Experts need the freedom to employ the set of tools they work most effectively and efficiently.

Experts know how to analyze problems and find solutions for solving them. Part of this work is to employ the right tools to find a solution effectively and efficiently.

Often companies demand to use a set of tools defined by people that do not work with them or do not work with them on a regular basis.

Nobody would probably urge a software developer to use office products to write software code. A manager or technical writer should not be forced to use some fancy markup language.
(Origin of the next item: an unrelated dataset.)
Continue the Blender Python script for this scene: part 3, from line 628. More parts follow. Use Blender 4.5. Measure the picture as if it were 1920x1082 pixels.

How can we allow to team members to use their set of tools without reducing the effectiveness of the team as a whole?

Structure

In order for every team member to use their own set of tools, the team and stakeholders need to define the properties and qualities of the artifacts they require. As long as the artifacts provide the required properties and can be used in following processes seamlessly, it is not important how the artifacts are created. The artifacts need to be accessible for interested stakeholders via a single point of access.

An artifact is the result of a work process. It may be used directly by a stakeholder or may be the input for another process. Properties of artifacts especially include the format of an artifact. For instance a user manual for a product may be a large PDF or a website with multiple HTML 5 pages.

Companies may define a set of tools that they support while not prohibiting to use other tools. This would help team members without prior knowledge or team members who are indifferent of which tool to use for a particular job to get started quickly.

Advantages

  • Experts want their job done effectively and efficiently. Allowing them to use their own tools would support them in their tasks.
  • Working effectively and efficiently is more fun.
  • Not dictating the selection of tools provides space for innovation and learning.

Disadvantages

  • The cost of tools would be reduced if everyone on the team would use the same tool for a particular task. To reduce the cost it would be help if experts communicate to discuss the pros and cons of their tools. The company may define a set of tools as preferred, while not prohibiting the use of others.
  • Best practices is knowledge a team developed in getting things done. This includes processes and tools. If the set of tools is very diverse, a team may not benefit from best practices as much as a team that commonly uses the same tools. Again, companies may define a set of preferred tools to reduce the negative impact of this.
  • Defining the properties and qualities of artifacts needs time. But it may also improve the quality of employed processes by making them more explicit and producible.
  • Converting formats may require to create some additional automation processes. This requires additional resources which must not outweigh the resources spared by the employment of different tools.

Related Practices

The following practices are related to this practice.

Single Point of Access
Users require a single point of access to all information relevant for a project.
Provide multiple Views
Provide views on your topic-based documentation.
Single Sourcing
Reduce redundancy by having one source of truth for each information. This way the written information is more easily reusable in other documents and - which is even more important - it is referenceable. Single sourcing demands automation.